Existen casos en donde las cosas se invierten y es el esposo quien queda excluido del liderazgo que le corresponde: ella lo difama frente a los hijos y lo anula. Este tipo de conductas, deterioran a todos.
En cambio, cuando el padre abiertamente puede mostrar todo cuanto posee a su esposa e hijos y los hace sentir copartícipes de todo cuanto tiene; incluso, les delega su propia autoridad a medida que van conquistando autonomía; aquél que promueve un ambiente amable donde existe auténtica responsabilidad y libertad en todos. Un padre o madre que se alegra de que los hijos crezcan y asuman lo que compete a su vida, sin abandonarlos; padres que animan y sostienen en los errores a sus hijos antes que anularlos o descalificarlos. Estos padres son consciente de que “sus hijos no son suyos”; comprenden que tienen la alta responsabilidad de reflejar al Padre providente en la forma de amarlos y llevarlos hacia los “mejores pastos”. En síntesis, la autoridad está pensada para desarrollar en todos, la capacidad de amar al modo del Señor Jesús, que es la forma que le agrada al Padre.
Amar, entonces, es diferente a controlar, dominar, someter: esclavizar. Quien crea que amar se limita a impedir que los que se encuentran bajo su autoridad disfruten de lo suyo se convierte en ladrón, en salteador que usufructúa del ejercicio de su autoridad. A ese no le importan las ovejas, sólo se sirve de ellas.

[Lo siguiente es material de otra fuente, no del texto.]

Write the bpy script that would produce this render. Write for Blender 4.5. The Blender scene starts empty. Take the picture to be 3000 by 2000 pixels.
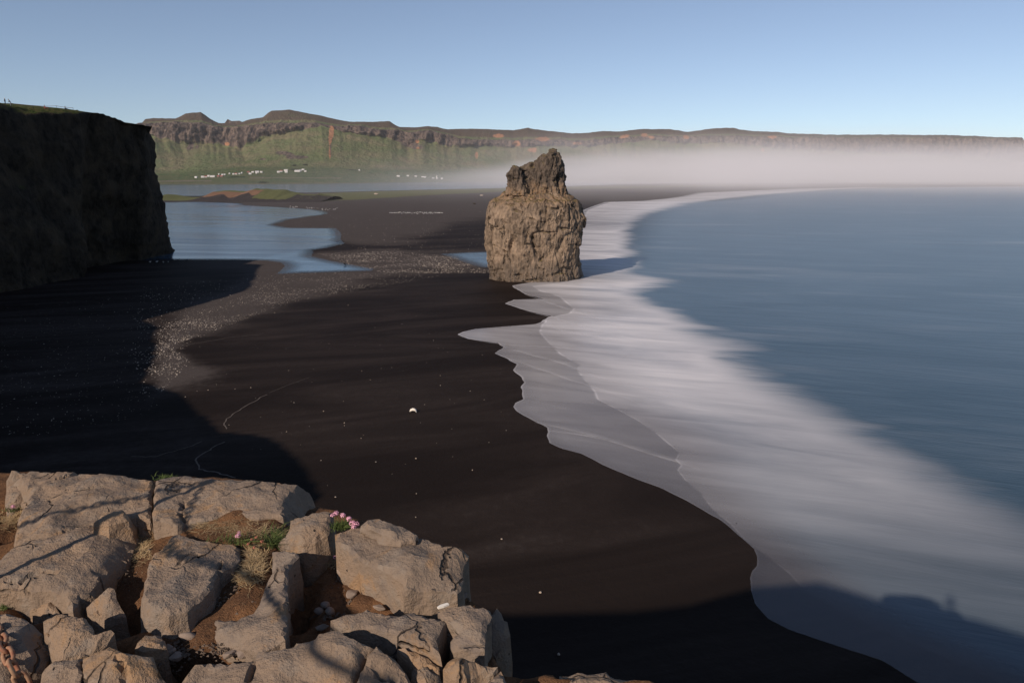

Cuando viene el lobo huye porque jamás se comprometió, en realidad nunca las amó, sólo las usó. Era un mercenario, le importaba su salario, no las ovejas.
Hay que amar con todas las fuerzas, con todo el corazón, con toda la mente a Dios para aprender de Él, que sabe amar mejor que los hombres. Sólo Él ofrece el modelo que dignifica. Nadie puede amar como Él: ni los padres, ni los hijos, ni los hermanos: nadie. Todos aprendemos a amar de la fuente verdadera: el Hijo, quien es verdadera comida y verdadera bebida y regalo del Padre. Cristo, como hombre, fue capaz de captar las actitudes amorosas de Dios. El que no sigue su ejemplo es impostor, es un ciego que cree conducir pero no sabe a dónde va; lo arrastran sus pasiones, es esclavo de sus vicios: ése no puede ser un genuino maestro y por tanto, auténtica autoridad.